- [Task details]:
Write out every line of the material exactly as it appears.

..............................

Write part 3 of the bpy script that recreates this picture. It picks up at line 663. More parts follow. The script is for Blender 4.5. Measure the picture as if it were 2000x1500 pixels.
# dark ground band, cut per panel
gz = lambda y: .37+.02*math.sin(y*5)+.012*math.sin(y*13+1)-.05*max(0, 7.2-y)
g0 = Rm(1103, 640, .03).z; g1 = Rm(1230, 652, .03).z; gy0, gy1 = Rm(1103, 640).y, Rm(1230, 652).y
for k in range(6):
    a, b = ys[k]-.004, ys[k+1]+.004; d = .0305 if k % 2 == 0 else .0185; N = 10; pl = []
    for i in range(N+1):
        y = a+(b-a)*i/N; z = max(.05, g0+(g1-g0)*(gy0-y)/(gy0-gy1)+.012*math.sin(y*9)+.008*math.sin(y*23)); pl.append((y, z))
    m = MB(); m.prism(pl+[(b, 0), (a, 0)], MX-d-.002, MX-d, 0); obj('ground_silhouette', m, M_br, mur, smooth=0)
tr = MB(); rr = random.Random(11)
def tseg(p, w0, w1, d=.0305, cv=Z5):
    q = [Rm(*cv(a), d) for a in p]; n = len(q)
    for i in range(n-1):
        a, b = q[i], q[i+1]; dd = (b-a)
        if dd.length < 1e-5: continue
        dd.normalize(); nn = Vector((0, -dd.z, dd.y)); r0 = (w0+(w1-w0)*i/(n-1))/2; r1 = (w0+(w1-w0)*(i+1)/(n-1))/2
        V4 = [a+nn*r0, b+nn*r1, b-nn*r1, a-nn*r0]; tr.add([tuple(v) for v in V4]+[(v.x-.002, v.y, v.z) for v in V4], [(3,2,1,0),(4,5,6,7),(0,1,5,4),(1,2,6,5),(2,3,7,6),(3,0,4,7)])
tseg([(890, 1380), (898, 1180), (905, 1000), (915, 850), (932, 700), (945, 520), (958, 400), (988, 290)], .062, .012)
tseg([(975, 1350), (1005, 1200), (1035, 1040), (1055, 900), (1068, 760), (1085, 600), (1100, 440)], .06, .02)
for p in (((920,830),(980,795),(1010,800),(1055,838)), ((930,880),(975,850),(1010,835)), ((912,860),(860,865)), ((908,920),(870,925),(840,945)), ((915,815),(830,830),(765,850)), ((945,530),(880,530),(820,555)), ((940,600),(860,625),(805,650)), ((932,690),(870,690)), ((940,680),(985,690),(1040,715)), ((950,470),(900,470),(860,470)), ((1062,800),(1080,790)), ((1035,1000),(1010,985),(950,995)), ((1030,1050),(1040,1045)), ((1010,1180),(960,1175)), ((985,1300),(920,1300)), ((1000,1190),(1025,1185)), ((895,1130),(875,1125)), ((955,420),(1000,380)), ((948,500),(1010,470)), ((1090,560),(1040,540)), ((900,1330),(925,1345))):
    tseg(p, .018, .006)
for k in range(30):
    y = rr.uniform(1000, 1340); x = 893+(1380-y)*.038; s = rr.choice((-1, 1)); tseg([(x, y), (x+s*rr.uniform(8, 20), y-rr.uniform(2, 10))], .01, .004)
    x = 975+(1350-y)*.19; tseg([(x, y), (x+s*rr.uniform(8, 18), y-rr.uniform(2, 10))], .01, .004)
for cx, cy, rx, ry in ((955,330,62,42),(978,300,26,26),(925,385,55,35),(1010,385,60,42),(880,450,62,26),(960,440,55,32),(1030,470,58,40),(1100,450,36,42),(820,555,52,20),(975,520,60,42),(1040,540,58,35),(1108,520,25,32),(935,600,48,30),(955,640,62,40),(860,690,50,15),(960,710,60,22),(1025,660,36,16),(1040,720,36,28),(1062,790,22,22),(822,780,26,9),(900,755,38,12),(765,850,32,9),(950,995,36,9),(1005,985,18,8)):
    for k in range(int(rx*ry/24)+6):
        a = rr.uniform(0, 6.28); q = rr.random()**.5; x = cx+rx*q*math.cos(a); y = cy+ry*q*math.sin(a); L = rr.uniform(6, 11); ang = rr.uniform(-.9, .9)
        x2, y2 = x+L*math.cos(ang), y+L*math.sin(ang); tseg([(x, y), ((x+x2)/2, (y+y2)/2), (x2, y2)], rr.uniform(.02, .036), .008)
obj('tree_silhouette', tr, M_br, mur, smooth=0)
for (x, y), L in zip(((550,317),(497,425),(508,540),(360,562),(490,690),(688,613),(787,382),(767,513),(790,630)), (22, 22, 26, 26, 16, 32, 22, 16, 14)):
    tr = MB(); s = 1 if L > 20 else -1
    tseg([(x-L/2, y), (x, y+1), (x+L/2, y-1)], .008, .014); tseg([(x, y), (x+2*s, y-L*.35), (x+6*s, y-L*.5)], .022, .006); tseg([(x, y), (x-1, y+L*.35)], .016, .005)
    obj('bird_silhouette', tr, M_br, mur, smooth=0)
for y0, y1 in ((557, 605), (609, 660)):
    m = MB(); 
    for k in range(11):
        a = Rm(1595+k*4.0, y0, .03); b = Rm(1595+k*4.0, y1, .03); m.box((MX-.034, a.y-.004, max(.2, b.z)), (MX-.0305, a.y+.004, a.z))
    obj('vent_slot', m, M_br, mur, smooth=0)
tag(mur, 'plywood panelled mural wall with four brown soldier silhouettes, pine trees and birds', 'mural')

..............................

- [Solution for this problem]:
Write part 3 of the bpy script that recreates this picture. It picks up at line 663. More parts follow. The script is for Blender 4.5. Measure the picture as if it were 2000x1500 pixels.
# dark ground band, cut per panel
gz = lambda y: .37+.02*math.sin(y*5)+.012*math.sin(y*13+1)-.05*max(0, 7.2-y)
g0 = Rm(1103, 640, .03).z; g1 = Rm(1230, 652, .03).z; gy0, gy1 = Rm(1103, 640).y, Rm(1230, 652).y
for k in range(6):
    a, b = ys[k]-.004, ys[k+1]+.004; d = .0305 if k % 2 == 0 else .0185; N = 10; pl = []
    for i in range(N+1):
        y = a+(b-a)*i/N; z = max(.05, g0+(g1-g0)*(gy0-y)/(gy0-gy1)+.012*math.sin(y*9)+.008*math.sin(y*23)); pl.append((y, z))
    m = MB(); m.prism(pl+[(b, 0), (a, 0)], MX-d-.002, MX-d, 0); obj('ground_silhouette', m, M_br, mur, smooth=0)
tr = MB(); rr = random.Random(11)
def tseg(p, w0, w1, d=.0305, cv=Z5):
    q = [Rm(*cv(a), d) for a in p]; n = len(q)
    for i in range(n-1):
        a, b = q[i], q[i+1]; dd = (b-a)
        if dd.length < 1e-5: continue
        dd.normalize(); nn = Vector((0, -dd.z, dd.y)); r0 = (w0+(w1-w0)*i/(n-1))/2; r1 = (w0+(w1-w0)*(i+1)/(n-1))/2
        V4 = [a+nn*r0, b+nn*r1, b-nn*r1, a-nn*r0]; tr.add([tuple(v) for v in V4]+[(v.x-.002, v.y, v.z) for v in V4], [(3,2,1,0),(4,5,6,7),(0,1,5,4),(1,2,6,5),(2,3,7,6),(3,0,4,7)])
tseg([(890, 1380), (898, 1180), (905, 1000), (915, 850), (932, 700), (945, 520), (958, 400), (988, 290)], .062, .012)
tseg([(975, 1350), (1005, 1200), (1035, 1040), (1055, 900), (1068, 760), (1085, 600), (1100, 440)], .06, .02)
for p in (((920,830),(980,795),(1010,800),(1055,838)), ((930,880),(975,850),(1010,835)), ((912,860),(860,865)), ((908,920),(870,925),(840,945)), ((915,815),(830,830),(765,850)), ((945,530),(880,530),(820,555)), ((940,600),(860,625),(805,650)), ((932,690),(870,690)), ((940,680),(985,690),(1040,715)), ((950,470),(900,470),(860,470)), ((1062,800),(1080,790)), ((1035,1000),(1010,985),(950,995)), ((1030,1050),(1040,1045)), ((1010,1180),(960,1175)), ((985,1300),(920,1300)), ((1000,1190),(1025,1185)), ((895,1130),(875,1125)), ((955,420),(1000,380)), ((948,500),(1010,470)), ((1090,560),(1040,540)), ((900,1330),(925,1345))):
    tseg(p, .018, .006)
for k in range(30):
    y = rr.uniform(1000, 1340); x = 893+(1380-y)*.038; s = rr.choice((-1, 1)); tseg([(x, y), (x+s*rr.uniform(8, 20), y-rr.uniform(2, 10))], .01, .004)
    x = 975+(1350-y)*.19; tseg([(x, y), (x+s*rr.uniform(8, 18), y-rr.uniform(2, 10))], .01, .004)
for cx, cy, rx, ry in ((955,330,62,42),(978,300,26,26),(925,385,55,35),(1010,385,60,42),(880,450,62,26),(960,440,55,32),(1030,470,58,40),(1100,450,36,42),(820,555,52,20),(975,520,60,42),(1040,540,58,35),(1108,520,25,32),(935,600,48,30),(955,640,62,40),(860,690,50,15),(960,710,60,22),(1025,660,36,16),(1040,720,36,28),(1062,790,22,22),(822,780,26,9),(900,755,38,12),(765,850,32,9),(950,995,36,9),(1005,985,18,8)):
    for k in range(int(rx*ry/24)+6):
        a = rr.uniform(0, 6.28); q = rr.random()**.5; x = cx+rx*q*math.cos(a); y = cy+ry*q*math.sin(a); L = rr.uniform(6, 11); ang = rr.uniform(-.9, .9)
        x2, y2 = x+L*math.cos(ang), y+L*math.sin(ang); tseg([(x, y), ((x+x2)/2, (y+y2)/2), (x2, y2)], rr.uniform(.02, .036), .008)
obj('tree_silhouette', tr, M_br, mur, smooth=0)
for (x, y), L in zip(((550,317),(497,425),(508,540),(360,562),(490,690),(688,613),(787,382),(767,513),(790,630)), (22, 22, 26, 26, 16, 32, 22, 16, 14)):
    tr = MB(); s = 1 if L > 20 else -1
    tseg([(x-L/2, y), (x, y+1), (x+L/2, y-1)], .008, .014); tseg([(x, y), (x+2*s, y-L*.35), (x+6*s, y-L*.5)], .022, .006); tseg([(x, y), (x-1, y+L*.35)], .016, .005)
    obj('bird_silhouette', tr, M_br, mur, smooth=0)
for y0, y1 in ((557, 605), (609, 660)):
    m = MB(); 
    for k in range(11):
        a = Rm(1595+k*4.0, y0, .03); b = Rm(1595+k*4.0, y1, .03); m.box((MX-.034, a.y-.004, max(.2, b.z)), (MX-.0305, a.y+.004, a.z))
    obj('vent_slot', m, M_br, mur, smooth=0)
tag(mur, 'plywood panelled mural wall with four brown soldier silhouettes, pine trees and birds', 'mural')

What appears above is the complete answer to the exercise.